When I first learned of the book, what interested me was DiLeo’s system in selecting the films he decided to watch, comment and review. Three of his chapters focus on major stars that resonated with audiences, but the essence of his selection is based on subject matter, genres, sub-genres, trends and cultural shifts.
Joan Crawford is the focus of the first chapter, “Our Jazzy Joan: Silent Sensation Turns Sound Superstar (1930-1932).” DiLeo provides some background about the actress and a good selection of her films from the early 1930s among them—my favorite and one I remember selecting for the 100-film challenge—Grand Hotel. Crawford isn’t “grand” per se in this film. She plays the stenographer hired by Wallace Beery, a boorish and brutish businessman, and in spite of co-starring with the great Greta Garbo, who plays a Russian ballerina, it’s Crawford who steals the scene with John Barrymore.
If you’re not keen about the Depression-era flicks, but are more into the films of the 1940s and 1950s, DiLeo provides great commentary about costume films in “Ruff Times: The 1940s Costume Picture (1940-1948).” In the introduction to this chapter, DiLeo writes of the studios during this time that “stoked the daydreams of all American by going backward, constructing a past of opulent beauty and lavish spectacle, far removed from everyday America.” Later, in the 1950s, Hollywood would explore the future with low-budget science-fiction—exceptions to that were The Invasion of the Body Snatchers and The Day the Earth Stood Still, DiLeo notes).
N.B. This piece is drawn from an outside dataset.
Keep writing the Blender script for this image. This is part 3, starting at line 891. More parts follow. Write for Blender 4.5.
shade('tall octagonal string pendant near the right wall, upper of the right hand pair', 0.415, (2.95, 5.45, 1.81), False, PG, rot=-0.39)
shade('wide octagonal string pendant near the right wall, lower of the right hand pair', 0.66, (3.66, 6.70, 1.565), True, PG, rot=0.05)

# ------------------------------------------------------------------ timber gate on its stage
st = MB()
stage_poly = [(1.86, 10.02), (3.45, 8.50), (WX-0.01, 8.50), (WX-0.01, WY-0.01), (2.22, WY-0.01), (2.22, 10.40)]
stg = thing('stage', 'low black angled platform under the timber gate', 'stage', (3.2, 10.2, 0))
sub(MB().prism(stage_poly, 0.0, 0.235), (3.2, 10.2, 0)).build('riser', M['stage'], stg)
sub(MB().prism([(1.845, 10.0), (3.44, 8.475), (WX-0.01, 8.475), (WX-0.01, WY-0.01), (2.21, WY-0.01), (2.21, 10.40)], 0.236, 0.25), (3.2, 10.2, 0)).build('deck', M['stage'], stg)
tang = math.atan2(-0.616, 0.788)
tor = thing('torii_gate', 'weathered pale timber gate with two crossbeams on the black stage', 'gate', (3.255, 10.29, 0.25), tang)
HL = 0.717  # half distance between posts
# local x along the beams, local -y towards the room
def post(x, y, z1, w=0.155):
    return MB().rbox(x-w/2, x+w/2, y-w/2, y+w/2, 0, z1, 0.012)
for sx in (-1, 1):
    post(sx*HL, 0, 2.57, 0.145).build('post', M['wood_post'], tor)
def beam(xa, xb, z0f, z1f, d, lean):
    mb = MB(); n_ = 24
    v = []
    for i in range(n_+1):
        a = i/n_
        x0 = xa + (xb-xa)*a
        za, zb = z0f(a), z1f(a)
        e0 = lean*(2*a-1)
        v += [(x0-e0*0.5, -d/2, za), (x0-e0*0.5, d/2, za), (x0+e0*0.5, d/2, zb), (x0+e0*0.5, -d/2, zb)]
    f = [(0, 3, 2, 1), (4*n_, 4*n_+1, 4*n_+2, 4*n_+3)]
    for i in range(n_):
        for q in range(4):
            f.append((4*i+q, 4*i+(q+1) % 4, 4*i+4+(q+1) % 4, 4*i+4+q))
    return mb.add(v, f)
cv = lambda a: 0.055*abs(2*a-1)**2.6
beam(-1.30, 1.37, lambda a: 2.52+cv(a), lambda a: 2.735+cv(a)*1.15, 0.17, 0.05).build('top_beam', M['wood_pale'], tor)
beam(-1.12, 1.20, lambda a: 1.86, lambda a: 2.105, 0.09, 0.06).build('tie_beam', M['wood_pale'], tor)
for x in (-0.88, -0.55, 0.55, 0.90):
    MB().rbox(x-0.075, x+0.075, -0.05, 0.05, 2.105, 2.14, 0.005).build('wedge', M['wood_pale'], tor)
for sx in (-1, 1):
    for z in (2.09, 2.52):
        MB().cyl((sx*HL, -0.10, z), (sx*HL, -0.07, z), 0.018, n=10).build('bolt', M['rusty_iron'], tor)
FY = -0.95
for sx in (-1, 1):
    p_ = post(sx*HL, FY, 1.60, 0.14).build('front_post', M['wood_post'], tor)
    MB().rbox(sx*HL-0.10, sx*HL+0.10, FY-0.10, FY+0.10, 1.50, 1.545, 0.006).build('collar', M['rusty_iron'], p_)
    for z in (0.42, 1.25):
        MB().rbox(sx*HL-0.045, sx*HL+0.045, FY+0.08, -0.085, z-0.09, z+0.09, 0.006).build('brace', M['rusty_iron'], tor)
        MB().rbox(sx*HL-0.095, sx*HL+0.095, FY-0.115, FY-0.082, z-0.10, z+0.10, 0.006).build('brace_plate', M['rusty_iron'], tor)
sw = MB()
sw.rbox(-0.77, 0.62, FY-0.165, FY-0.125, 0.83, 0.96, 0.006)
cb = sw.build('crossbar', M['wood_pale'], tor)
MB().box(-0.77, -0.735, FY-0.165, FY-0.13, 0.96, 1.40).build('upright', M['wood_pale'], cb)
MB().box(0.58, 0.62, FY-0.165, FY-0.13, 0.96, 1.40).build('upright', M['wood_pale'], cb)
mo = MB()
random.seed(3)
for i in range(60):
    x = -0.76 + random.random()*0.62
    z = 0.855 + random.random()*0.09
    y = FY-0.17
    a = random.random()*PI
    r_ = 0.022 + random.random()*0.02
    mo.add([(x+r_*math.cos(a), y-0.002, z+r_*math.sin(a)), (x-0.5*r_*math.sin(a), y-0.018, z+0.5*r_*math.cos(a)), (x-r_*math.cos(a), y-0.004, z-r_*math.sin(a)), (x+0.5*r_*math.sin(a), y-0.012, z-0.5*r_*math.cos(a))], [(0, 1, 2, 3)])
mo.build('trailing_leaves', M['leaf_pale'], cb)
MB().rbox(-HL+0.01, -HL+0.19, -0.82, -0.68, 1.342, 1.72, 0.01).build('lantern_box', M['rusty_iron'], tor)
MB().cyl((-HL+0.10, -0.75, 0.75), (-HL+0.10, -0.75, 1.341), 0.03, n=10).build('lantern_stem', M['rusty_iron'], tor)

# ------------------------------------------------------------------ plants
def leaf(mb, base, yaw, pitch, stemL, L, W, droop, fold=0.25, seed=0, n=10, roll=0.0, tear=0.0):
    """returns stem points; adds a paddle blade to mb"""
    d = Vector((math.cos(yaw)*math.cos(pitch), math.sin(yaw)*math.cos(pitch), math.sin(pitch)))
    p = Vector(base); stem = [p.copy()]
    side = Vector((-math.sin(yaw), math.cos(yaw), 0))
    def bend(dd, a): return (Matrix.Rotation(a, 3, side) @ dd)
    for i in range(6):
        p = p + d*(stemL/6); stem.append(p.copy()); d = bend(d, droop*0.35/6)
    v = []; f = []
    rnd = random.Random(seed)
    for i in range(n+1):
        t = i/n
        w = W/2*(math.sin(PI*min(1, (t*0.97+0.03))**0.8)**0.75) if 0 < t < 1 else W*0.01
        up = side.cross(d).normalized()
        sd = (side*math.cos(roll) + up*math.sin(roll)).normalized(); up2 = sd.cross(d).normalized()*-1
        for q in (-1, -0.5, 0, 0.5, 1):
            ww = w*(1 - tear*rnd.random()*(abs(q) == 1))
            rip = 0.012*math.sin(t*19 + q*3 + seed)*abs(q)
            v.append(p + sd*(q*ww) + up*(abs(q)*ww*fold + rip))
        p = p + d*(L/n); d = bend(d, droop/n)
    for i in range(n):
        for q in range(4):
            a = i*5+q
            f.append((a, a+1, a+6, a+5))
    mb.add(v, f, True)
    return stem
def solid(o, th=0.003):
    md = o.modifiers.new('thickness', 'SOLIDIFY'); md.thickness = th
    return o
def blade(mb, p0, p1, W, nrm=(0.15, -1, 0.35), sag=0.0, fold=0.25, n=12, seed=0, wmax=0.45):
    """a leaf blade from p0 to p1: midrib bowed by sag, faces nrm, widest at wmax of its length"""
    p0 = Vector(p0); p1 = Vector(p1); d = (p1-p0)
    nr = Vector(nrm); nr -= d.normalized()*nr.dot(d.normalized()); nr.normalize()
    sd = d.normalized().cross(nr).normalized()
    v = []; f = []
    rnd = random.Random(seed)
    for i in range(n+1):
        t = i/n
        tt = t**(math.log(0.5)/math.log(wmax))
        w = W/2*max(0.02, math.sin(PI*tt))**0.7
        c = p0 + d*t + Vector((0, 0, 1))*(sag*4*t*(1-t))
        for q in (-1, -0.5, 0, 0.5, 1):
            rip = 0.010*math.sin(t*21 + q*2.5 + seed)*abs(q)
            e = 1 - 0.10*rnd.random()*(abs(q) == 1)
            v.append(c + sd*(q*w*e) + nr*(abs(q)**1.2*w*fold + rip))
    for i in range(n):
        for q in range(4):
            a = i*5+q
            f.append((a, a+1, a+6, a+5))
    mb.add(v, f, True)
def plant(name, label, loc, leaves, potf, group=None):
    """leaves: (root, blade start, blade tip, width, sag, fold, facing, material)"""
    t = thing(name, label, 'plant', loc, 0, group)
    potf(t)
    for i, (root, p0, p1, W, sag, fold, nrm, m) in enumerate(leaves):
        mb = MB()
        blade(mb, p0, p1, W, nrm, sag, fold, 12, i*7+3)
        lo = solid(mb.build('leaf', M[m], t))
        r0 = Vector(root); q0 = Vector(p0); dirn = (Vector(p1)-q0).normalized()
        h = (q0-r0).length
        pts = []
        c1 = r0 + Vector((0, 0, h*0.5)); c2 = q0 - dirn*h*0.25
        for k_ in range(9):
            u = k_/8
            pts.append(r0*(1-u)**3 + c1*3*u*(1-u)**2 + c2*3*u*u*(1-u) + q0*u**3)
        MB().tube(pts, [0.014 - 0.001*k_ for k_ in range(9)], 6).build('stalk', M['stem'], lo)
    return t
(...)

The appeal of these costume films not only was the splendor, but how Hollywood—during that period—romanticized the past. Among the films highlighted in this chapter is the swashbuckling genre starring either Errol Flynn or Tyrone Power such as The Sea Hawk (1940) or The Adventures of Don Juan, both starring Errol Flynn.
It’s no secret that male actors in Hollywood have longer careers than their leading ladies, and while the likes of Marlon Brando and Montgomery Clift made their mark in the 1950s, as DiLeo writes in The Men from the Boys: ’30s Icons in the Age of Rebels (1956-1960). Actors such as Henry Fonda, Spencer Tracy, and David Niven were still appearing in films that dealt with social issues (12 Angry Men), sexuality (Separate Tables) and evolution (Inherit the Wind), drawing audiences to theaters.
Ten Movies at a Time is an exceptional resource for film buffs. It provides enough information about the films to pique curiosity and also offers good Hollywood history for each era. Following the Siskel and Ebert ranking system, this book gets a thumb’s up.